If $G$ is $2r$-regular ($r \geq1$), $|V(G)|=4r+1$ and there is a simple cycle of length $4r$ then $G$ is Hamiltonian

Question

How could I start my proof? I have drawn $G$ for $r=2$ but still have no clue how to kick off.

Answer 1

So you have a cycle of length $4r$, and $4r+1$ vertices in all, so there's just one vertex, call it $v$, not in your $4r$-cycle. Now $v$ has degree $2r$, so it's adjacent to half the vertices in your cycle. If it's adjacent to vertices $x$ and $y$ that are adjacent to each other in your cycle, you're laughing; start at $x$, go around your cycle in the direction away from $y$, until you get to $y$, then go to $v$, then go to $x$, and you're done. So we suppose that no two of the vertices in the cycle that are adjacent to $v$ in the graph are adjacent to each other in the cycle.

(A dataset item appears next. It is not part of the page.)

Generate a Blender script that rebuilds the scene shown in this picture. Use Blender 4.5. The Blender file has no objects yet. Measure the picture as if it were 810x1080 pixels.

Let's label the vertices around the cycle as $1,2,\dots,4r$, and let's take $v$ as adjacent to precisely the ones with even labels. Then vertex 2 can't be adjacent to all $2r$ odd-labeled vertices, since it has degree $2r$ and is adjacent to $v$. So it's not adjacent to the odd-labeled vertex $x$. Then $x$ must be adjacent to some odd-labeled vertex $y$, since it has degree $2r$ and it's not adjacent to $v$ and it's not adjacent to all the even-labelled vertices. We may assume $x<y$. Go from $v$ to $x+1$ to $x+2$ to ... to $y$ to $x$ to $x-1$ to $x-2$ to ... to $y+1$ (including going from 1 to $4r$) to $w$ (oops, make that $v$), and you're done.